China Reportedly Walking ‘Phantom’ Drone Warpath With US

China Reportedly Walking 'Phantom' Drone Warpath With US

Remotely controlled weapons and detectors lurking behind seabed plants, highly intelligent drones capable of cognition and thus of prompt and accurate reactions, as well as promising bionic devices – these are just part of the underwater arsenal the Chinese will reportedly come up with in the next few years, “before a crisis evolves into a war.”

China’s military is preparing for an underwater war against the United States in a bid to “seize sea supremacy,” namely arming itself with cutting edge drone submersibles, according to the People’s Liberation Army’s newspaper.

The newspaper report has it that China is currently zeroing in on unmanned underwater vehicles capable of conducting undercover attacks, as well as scrupulously organized networks of sensors planted on the seabed around the world, which may be discerned by satellites. The Chinese reportedly place their stake on smart subs operating without human control, which are  a “new frontier mainly for laying ambushes with underwater robots, smart ‘phantom’ weapons, and bionic fish-like devices to shape a network-based operations system.”

“Before a crisis evolves into a war, the ‘phantom’ weapons may be deployed ahead of time in a way of deep submerging below the sea surface or deep lurking on the seafloor beneath a strategic sea channel, or a sea strait that the adversary’s vessels will certainly pass through, one may activate such weapons via the space-based or sea-based low-frequency signal system to shape a pre-deployed underwater operations system with the capability of self-determined smart attacks,” the report said.

Specifying what the second biggest economy means by the “neural network,” the report determined it as that of self-thinking weapons empowered by the “cerebral cognition” ability, which helps them process masses of underwater acoustic signals and visual images. Such weapons, reportedly set to be deployed by the early 2020s, will be able to trigger preliminary explosions in a bid to make an enemy give in due to “psychological weaknesses of the opponent in war.”

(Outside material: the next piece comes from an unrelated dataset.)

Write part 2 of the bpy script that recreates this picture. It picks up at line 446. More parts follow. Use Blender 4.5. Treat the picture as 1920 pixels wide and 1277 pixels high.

The report quoted Lin Yang, head of marine technology equipment at China’s Shenyang Institute of Automation, confirming work on a series of extra-large unmanned underwater vehicles, or XLUUVs, meant to rival analogous US’ programs, with the battlefield expected to be the waters of the contested South China Sea and the western Pacific, the Chinese newspaper quoted researchers as saying.

In June, a brand-new Chinese underwater vehicle (AUV) made headlines as it dived deep into the South China Sea, covering a nearly 100-mile distance. Built by the Shenyang Institute of Automation, the colorful Qianlong III looks like a clownfish from children’s cartoons, but there is an incredible capacity behind the cute appearance, which specialists said may expand its original set of research missions to warfare and even underwater mining.